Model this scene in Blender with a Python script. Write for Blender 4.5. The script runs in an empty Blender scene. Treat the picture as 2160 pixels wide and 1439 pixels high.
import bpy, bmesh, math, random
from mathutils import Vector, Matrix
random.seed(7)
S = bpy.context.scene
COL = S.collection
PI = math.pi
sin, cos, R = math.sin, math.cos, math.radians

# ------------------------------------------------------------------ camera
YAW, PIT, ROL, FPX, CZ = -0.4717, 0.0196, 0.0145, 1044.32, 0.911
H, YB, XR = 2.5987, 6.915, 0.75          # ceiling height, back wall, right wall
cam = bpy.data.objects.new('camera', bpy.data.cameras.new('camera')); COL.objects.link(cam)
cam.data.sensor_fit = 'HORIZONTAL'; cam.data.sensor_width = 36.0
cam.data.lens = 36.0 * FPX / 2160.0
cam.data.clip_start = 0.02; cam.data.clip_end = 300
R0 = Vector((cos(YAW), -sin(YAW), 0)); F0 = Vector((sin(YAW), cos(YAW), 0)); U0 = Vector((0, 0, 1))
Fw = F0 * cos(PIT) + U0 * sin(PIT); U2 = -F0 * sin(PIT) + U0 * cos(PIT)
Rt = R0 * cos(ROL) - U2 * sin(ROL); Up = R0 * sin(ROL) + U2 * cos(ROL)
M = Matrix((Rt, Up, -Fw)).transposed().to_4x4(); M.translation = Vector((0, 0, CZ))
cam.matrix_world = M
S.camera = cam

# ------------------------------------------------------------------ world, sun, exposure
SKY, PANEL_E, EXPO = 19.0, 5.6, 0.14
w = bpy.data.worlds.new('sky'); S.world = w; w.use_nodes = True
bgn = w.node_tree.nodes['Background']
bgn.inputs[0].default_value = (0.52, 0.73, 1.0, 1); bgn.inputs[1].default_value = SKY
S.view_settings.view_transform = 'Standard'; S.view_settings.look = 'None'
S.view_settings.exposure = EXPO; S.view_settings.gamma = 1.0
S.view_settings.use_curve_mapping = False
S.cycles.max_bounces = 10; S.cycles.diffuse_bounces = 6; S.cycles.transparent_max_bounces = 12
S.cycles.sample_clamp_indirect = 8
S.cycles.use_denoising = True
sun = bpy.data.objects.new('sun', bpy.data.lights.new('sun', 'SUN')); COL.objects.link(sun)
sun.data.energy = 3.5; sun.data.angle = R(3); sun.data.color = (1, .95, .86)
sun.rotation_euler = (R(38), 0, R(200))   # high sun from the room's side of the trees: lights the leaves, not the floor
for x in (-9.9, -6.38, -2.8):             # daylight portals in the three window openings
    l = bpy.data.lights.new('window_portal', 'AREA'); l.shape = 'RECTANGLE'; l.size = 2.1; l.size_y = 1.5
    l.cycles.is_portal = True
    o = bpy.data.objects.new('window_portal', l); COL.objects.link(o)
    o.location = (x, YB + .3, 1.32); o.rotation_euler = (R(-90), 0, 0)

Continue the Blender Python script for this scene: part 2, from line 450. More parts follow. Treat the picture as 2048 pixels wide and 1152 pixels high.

-- -- --

#### [Work to do]
Write out every entry exactly as given.

#### [Answer]
Model this scene in Blender with a Python script. Write for Blender 4.5. The script runs in an empty Blender scene. Treat the picture as 2160 pixels wide and 1439 pixels high.
import bpy, bmesh, math, random
from mathutils import Vector, Matrix
random.seed(7)
S = bpy.context.scene
COL = S.collection
PI = math.pi
sin, cos, R = math.sin, math.cos, math.radians

# ------------------------------------------------------------------ camera
YAW, PIT, ROL, FPX, CZ = -0.4717, 0.0196, 0.0145, 1044.32, 0.911
H, YB, XR = 2.5987, 6.915, 0.75          # ceiling height, back wall, right wall
cam = bpy.data.objects.new('camera', bpy.data.cameras.new('camera')); COL.objects.link(cam)
cam.data.sensor_fit = 'HORIZONTAL'; cam.data.sensor_width = 36.0
cam.data.lens = 36.0 * FPX / 2160.0
cam.data.clip_start = 0.02; cam.data.clip_end = 300
R0 = Vector((cos(YAW), -sin(YAW), 0)); F0 = Vector((sin(YAW), cos(YAW), 0)); U0 = Vector((0, 0, 1))
Fw = F0 * cos(PIT) + U0 * sin(PIT); U2 = -F0 * sin(PIT) + U0 * cos(PIT)
Rt = R0 * cos(ROL) - U2 * sin(ROL); Up = R0 * sin(ROL) + U2 * cos(ROL)
M = Matrix((Rt, Up, -Fw)).transposed().to_4x4(); M.translation = Vector((0, 0, CZ))
cam.matrix_world = M
S.camera = cam

# ------------------------------------------------------------------ world, sun, exposure
SKY, PANEL_E, EXPO = 19.0, 5.6, 0.14
w = bpy.data.worlds.new('sky'); S.world = w; w.use_nodes = True
bgn = w.node_tree.nodes['Background']
bgn.inputs[0].default_value = (0.52, 0.73, 1.0, 1); bgn.inputs[1].default_value = SKY
S.view_settings.view_transform = 'Standard'; S.view_settings.look = 'None'
S.view_settings.exposure = EXPO; S.view_settings.gamma = 1.0
S.view_settings.use_curve_mapping = False
S.cycles.max_bounces = 10; S.cycles.diffuse_bounces = 6; S.cycles.transparent_max_bounces = 12
S.cycles.sample_clamp_indirect = 8
S.cycles.use_denoising = True
sun = bpy.data.objects.new('sun', bpy.data.lights.new('sun', 'SUN')); COL.objects.link(sun)
sun.data.energy = 3.5; sun.data.angle = R(3); sun.data.color = (1, .95, .86)
sun.rotation_euler = (R(38), 0, R(200))   # high sun from the room's side of the trees: lights the leaves, not the floor
for x in (-9.9, -6.38, -2.8):             # daylight portals in the three window openings
    l = bpy.data.lights.new('window_portal', 'AREA'); l.shape = 'RECTANGLE'; l.size = 2.1; l.size_y = 1.5
    l.cycles.is_portal = True
    o = bpy.data.objects.new('window_portal', l); COL.objects.link(o)
    o.location = (x, YB + .3, 1.32); o.rotation_euler = (R(-90), 0, 0)

Continue the Blender Python script for this scene: part 2, from line 450. More parts follow. Treat the picture as 2048 pixels wide and 1152 pixels high.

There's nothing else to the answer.